Friday, September 07, 2018

15-second bail hearings in Big D, doing time for non-existent crime, and other stories

Here are a few odds and ends of which Grits readers should be aware:

Possible poo, snitch lies, caused likely wrongful conviction
Ed Ates has now been paroled but not (yet) exonerated, largely thanks to the efforts of the Truth and Justice podcast out of North Texas. Congratulations to all involved! Texas Monthly's Michael Hall has the details, writing that Ates was convicted based on "two lies, one snatch of hearsay, and one piece of human feces on his shoe that, when all was said and done, was never actually proven to be human feces in the first place."

15 seconds for Big D bail hearings
Video of bail hearings in Dallas County show they routinely last around 15 seconds apiece, reported the Texas Observer's Michael Barajas. FWIW, it was video of unrepresented defendants being bullied by magistrates that was the tipping point in the Harris County litigation, so this could become a pivotal aspect of the ongoing litigation in Dallas. See more from the Marshall Project.

More guards framing prisoners for disciplinary cases
Keri Blakinger at the Houston Chronicle has yet another example of Texas Department of Criminal Justice prison guards proactively setting up innocent inmates for disciplinary infractions they didn't earn - in this case, allegedly planting drill bits in an inmate's cell then accusing him of hiding them. Go read her story.
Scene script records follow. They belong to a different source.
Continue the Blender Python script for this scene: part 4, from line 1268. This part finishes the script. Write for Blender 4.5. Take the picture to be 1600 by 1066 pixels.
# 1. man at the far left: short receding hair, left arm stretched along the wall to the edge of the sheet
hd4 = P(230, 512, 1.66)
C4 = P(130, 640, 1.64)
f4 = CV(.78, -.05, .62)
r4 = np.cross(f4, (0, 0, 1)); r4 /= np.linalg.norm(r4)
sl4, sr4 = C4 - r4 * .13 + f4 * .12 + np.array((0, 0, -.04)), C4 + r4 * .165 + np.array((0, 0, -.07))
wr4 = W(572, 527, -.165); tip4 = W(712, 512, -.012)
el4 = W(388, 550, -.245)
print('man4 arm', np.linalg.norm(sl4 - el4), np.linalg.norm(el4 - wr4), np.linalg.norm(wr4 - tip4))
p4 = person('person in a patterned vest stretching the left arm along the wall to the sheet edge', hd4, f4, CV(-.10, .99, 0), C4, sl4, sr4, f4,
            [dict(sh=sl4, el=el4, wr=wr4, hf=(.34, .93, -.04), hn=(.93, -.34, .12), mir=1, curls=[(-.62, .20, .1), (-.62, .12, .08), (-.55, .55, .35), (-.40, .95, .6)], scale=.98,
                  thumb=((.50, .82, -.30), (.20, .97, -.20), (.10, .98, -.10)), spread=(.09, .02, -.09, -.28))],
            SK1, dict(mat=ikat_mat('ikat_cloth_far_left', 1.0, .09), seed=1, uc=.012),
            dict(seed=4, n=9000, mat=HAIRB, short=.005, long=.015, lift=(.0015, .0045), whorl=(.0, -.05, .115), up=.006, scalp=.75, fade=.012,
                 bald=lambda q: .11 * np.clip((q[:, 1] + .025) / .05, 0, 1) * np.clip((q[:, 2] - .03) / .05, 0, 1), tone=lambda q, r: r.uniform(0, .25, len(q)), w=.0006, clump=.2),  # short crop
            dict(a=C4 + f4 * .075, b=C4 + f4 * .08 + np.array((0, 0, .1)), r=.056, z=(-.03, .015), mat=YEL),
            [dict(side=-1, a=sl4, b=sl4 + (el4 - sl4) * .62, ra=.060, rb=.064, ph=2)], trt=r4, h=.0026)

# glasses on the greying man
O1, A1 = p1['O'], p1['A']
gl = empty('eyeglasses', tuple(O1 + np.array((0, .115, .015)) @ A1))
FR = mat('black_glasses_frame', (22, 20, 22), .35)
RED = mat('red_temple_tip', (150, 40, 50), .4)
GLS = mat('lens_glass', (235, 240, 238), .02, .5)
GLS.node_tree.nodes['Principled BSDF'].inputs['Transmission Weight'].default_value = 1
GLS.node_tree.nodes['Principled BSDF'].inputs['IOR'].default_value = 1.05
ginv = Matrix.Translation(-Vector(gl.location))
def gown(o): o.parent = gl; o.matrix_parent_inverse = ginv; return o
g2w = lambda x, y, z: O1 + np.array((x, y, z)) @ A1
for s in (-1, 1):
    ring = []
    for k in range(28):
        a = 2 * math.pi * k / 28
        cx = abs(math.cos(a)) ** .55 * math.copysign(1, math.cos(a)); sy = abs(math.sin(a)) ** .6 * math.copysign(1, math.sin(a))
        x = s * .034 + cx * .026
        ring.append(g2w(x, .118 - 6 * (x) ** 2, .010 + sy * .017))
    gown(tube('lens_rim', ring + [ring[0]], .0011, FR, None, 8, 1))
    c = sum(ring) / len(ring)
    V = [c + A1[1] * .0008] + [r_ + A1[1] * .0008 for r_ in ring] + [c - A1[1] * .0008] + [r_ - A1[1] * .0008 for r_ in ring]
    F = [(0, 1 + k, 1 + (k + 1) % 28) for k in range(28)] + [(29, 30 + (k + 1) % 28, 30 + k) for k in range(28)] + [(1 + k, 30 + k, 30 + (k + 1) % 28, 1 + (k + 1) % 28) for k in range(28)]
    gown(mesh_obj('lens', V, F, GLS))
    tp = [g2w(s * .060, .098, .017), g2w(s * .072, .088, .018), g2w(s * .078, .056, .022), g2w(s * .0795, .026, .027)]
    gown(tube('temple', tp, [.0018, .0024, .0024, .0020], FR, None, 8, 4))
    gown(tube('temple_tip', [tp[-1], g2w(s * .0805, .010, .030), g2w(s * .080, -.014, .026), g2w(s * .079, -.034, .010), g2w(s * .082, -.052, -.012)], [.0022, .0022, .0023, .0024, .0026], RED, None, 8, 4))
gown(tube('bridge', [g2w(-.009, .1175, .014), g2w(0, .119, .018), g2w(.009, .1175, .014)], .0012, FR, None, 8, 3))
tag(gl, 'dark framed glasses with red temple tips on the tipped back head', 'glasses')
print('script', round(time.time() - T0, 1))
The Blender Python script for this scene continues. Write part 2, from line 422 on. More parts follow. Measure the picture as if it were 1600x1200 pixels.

Debating the utility of ankle monitors
Federal judges are pushing back on requirements in the Adam Walsh Act that they assign all child-porn defendants to wear ankle monitors pretrial. See related, recent Grits coverage: Do ankle monitors on parolees make anyone safer?

Don't blame innocence work for decline in murder clearance rates
Jay Wachtel recently posed the argument that the decline in murder clearance rates is the result of greater "caution" by police thanks to advocacy by the innocence movement. Your correspondent thinks that's a load of horse-hockey. In Texas, 1) declines in clearance rates preceded the enactment of any innocence reforms, and 2) none of the reforms passed significantly tied officers' hands. E.g., courts continue to let eyewitness testimony into evidence when officers didn't comply with best practices. That said, it's fascinating that murder rates have declined WHILE clearance rates declined. Police are solving fewer cases but the result is greater crime reduction. To me, that indicates the decline in murders likely has little to do with effective police work and more to do with unrelated societal trends.

Prosecutor merger in Austin a low priority
The Travis County District and County Attorneys want to merge. Grits thinks they both have bigger fish to fry, but the two officials are gung ho about it. Local #cjreform advocates have given the DA and CA a list of reforms they'd like to see before signing off on the merger, focused on Larry-Krasner-style decarceration policies (with a Texas twang). But as of this writing, the prosecutors haven't bitten. E.g., in Nashville, TN, prosecutors stopped taking invalid-license cases, while Travis County prosecutes more of those than any other large Texas county, according to Chris Harris from Grassroots Leadership. I'd rather see County Attorney David Escamilla focused on eliminating those cases from his dockets than pointlessly merging with the DA's office.

Defense lawyers failed to notice client charged with non-existent crime
A state legislator told me once that, of all the professions, lawyers, doctors, and engineers could do irrevocable harm if they do not perform their jobs well. A case in point is this article about a 17-year old man sentenced and incarcerated for a crime (online solicitation of a minor) that the courts had already declared unconstitutional and stripped off the books. He has filed suit against his former attorneys for malpractice.

Artistic portrayals of mass incarceration
On your next visit to downtown Houston, check out an exhibit at the Contemporary Arts Museum focused on mass incarceration dubbed, "Walls Turned Sideways: Artists Confront the Justice System." The exhibition, the Texas Observer informs us, is "on display until January 6, is accompanied by an ambitious, 464-page catalog containing essays by dozens of scholars, artists and activists."

'Click here to kill everybody'
If you want to think deeply about real security as opposed to the security theater that characterizes most political discussions, read Bruce Schneier, from whom I've learned a lot about how to analyze security questions. His new book is titled, "Click Here to Kill Everybody," and it immediately goes on the to-read list. Grits has read Schneier's Secrets and Lies, Liars and Outliers, and downloaded Data and Goliath onto a Kindle but haven't gotten to it, yet. His blog, Schneier on Security, is a longstanding internet gem; read it if you don't.

1 comment:

Anonymous said...

From the news article about leadership in TDCJ. "These actions suggest that there are people in positions of power who simply do not understand that role." That would cover everyone working at the two TDCJ Units I had to deal with as a family member for over 10 years with the Crain and Henley Units. These employees promote to the surrounding female units. Simply rotten to the core.